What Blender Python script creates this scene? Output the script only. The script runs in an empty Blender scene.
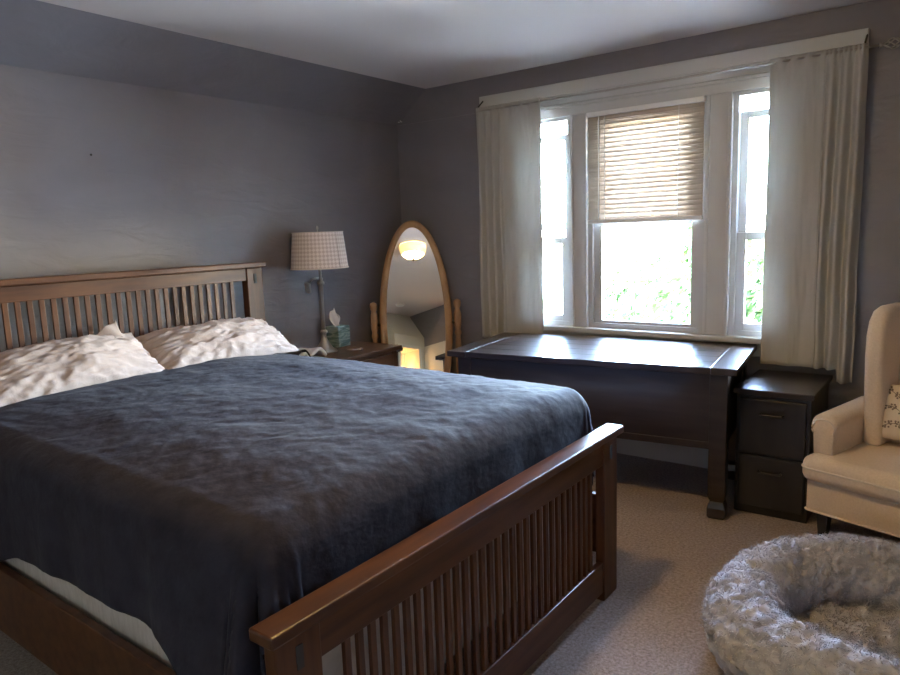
import bpy, bmesh, math, random
import numpy as np
from mathutils import Vector, Matrix, noise
random.seed(7); RNG = np.random.default_rng(11)
S = bpy.context.scene
COL = S.collection
PI = math.pi

# ------------------------------------------------------------------ camera
def set_camera():
    yaw, pit, rol, F = 0.6486, -0.1515, -0.0363, 687.37
    fw = Vector((-math.sin(yaw)*math.cos(pit), math.cos(yaw)*math.cos(pit), math.sin(pit)))
    r = Vector((math.cos(yaw), math.sin(yaw), 0)); u = r.cross(fw)
    r2 = math.cos(rol)*r + math.sin(rol)*u; u2 = -math.sin(rol)*r + math.cos(rol)*u
    cam = bpy.data.cameras.new('camera'); o = bpy.data.objects.new('camera', cam); COL.objects.link(o)
    m = Matrix((r2, u2, -fw)).transposed().to_4x4(); m.translation = (3.455, -4.004, 1.428)
    o.matrix_world = m
    cam.sensor_width = 36; cam.sensor_fit = 'HORIZONTAL'; cam.lens = F*36/900
    cam.clip_start = .05; cam.clip_end = 300
    S.camera = o
set_camera()

# ------------------------------------------------------------------ sky, sun, exposure
w = bpy.data.worlds.new('sky'); S.world = w; w.use_nodes = True
nt = w.node_tree; bg = nt.nodes['Background']
sk = nt.nodes.new('ShaderNodeTexSky'); sk.sky_type = 'NISHITA'; sk.sun_disc = False
sk.sun_elevation = math.radians(52); sk.sun_rotation = math.radians(20); sk.air_density = 1.0; sk.dust_density = .6; sk.ozone_density = 3.0
nt.links.new(sk.outputs[0], bg.inputs[0]); bg.inputs[1].default_value = 4.6
sun = bpy.data.lights.new('sun', 'SUN'); sun.energy = 20.0; sun.angle = .01; sun.color = (1, .99, .96)
so = bpy.data.objects.new('sun', sun); COL.objects.link(so); so.rotation_euler = (math.radians(14), math.radians(46), 0)
def portal(name, x, z, sx, sz):
    l = bpy.data.lights.new(name, 'AREA'); l.shape = 'RECTANGLE'; l.size = sx; l.size_y = sz
    l.cycles.is_portal = True
    o = bpy.data.objects.new(name, l); COL.objects.link(o); o.location = (x, .16, z); o.rotation_euler = (-PI/2, 0, 0)
portal('daylight_portal', 1.22, 1.46, .36, 1.36); portal('daylight_portal', 1.9, 1.46, .74, 1.36); portal('daylight_portal', 2.56, 1.46, .36, 1.36)
vs = S.view_settings; vs.view_transform = 'Standard'; vs.look = 'None'; vs.gamma = 1; vs.use_curve_mapping = False
S.display_settings.display_device = 'sRGB'
vs.exposure = 3.1
LAMP_POWER = 27.0
S.cycles.max_bounces = 10; S.cycles.diffuse_bounces = 7; S.cycles.transparent_max_bounces = 16
S.cycles.use_adaptive_sampling = False; S.cycles.use_guiding = True; S.cycles.guiding_training_samples = 64; S.cycles.use_denoising = True; S.cycles.sample_clamp_indirect = 6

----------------

## [Work to be completed]
Reproduce all of the data exactly; the pictures do not belong in the copy.

## [Reply to the task]
What Blender Python script creates this scene? Output the script only. The script runs in an empty Blender scene.
import bpy, bmesh, math, random
import numpy as np
from mathutils import Vector, Matrix, noise
random.seed(7); RNG = np.random.default_rng(11)
S = bpy.context.scene
COL = S.collection
PI = math.pi

# ------------------------------------------------------------------ camera
def set_camera():
    yaw, pit, rol, F = 0.6486, -0.1515, -0.0363, 687.37
    fw = Vector((-math.sin(yaw)*math.cos(pit), math.cos(yaw)*math.cos(pit), math.sin(pit)))
    r = Vector((math.cos(yaw), math.sin(yaw), 0)); u = r.cross(fw)
    r2 = math.cos(rol)*r + math.sin(rol)*u; u2 = -math.sin(rol)*r + math.cos(rol)*u
    cam = bpy.data.cameras.new('camera'); o = bpy.data.objects.new('camera', cam); COL.objects.link(o)
    m = Matrix((r2, u2, -fw)).transposed().to_4x4(); m.translation = (3.455, -4.004, 1.428)
    o.matrix_world = m
    cam.sensor_width = 36; cam.sensor_fit = 'HORIZONTAL'; cam.lens = F*36/900
    cam.clip_start = .05; cam.clip_end = 300
    S.camera = o
set_camera()

# ------------------------------------------------------------------ sky, sun, exposure
w = bpy.data.worlds.new('sky'); S.world = w; w.use_nodes = True
nt = w.node_tree; bg = nt.nodes['Background']
sk = nt.nodes.new('ShaderNodeTexSky'); sk.sky_type = 'NISHITA'; sk.sun_disc = False
sk.sun_elevation = math.radians(52); sk.sun_rotation = math.radians(20); sk.air_density = 1.0; sk.dust_density = .6; sk.ozone_density = 3.0
nt.links.new(sk.outputs[0], bg.inputs[0]); bg.inputs[1].default_value = 4.6
sun = bpy.data.lights.new('sun', 'SUN'); sun.energy = 20.0; sun.angle = .01; sun.color = (1, .99, .96)
so = bpy.data.objects.new('sun', sun); COL.objects.link(so); so.rotation_euler = (math.radians(14), math.radians(46), 0)
def portal(name, x, z, sx, sz):
    l = bpy.data.lights.new(name, 'AREA'); l.shape = 'RECTANGLE'; l.size = sx; l.size_y = sz
    l.cycles.is_portal = True
    o = bpy.data.objects.new(name, l); COL.objects.link(o); o.location = (x, .16, z); o.rotation_euler = (-PI/2, 0, 0)
portal('daylight_portal', 1.22, 1.46, .36, 1.36); portal('daylight_portal', 1.9, 1.46, .74, 1.36); portal('daylight_portal', 2.56, 1.46, .36, 1.36)
vs = S.view_settings; vs.view_transform = 'Standard'; vs.look = 'None'; vs.gamma = 1; vs.use_curve_mapping = False
S.display_settings.display_device = 'sRGB'
vs.exposure = 3.1
LAMP_POWER = 27.0
S.cycles.max_bounces = 10; S.cycles.diffuse_bounces = 7; S.cycles.transparent_max_bounces = 16
S.cycles.use_adaptive_sampling = False; S.cycles.use_guiding = True; S.cycles.guiding_training_samples = 64; S.cycles.use_denoising = True; S.cycles.sample_clamp_indirect = 6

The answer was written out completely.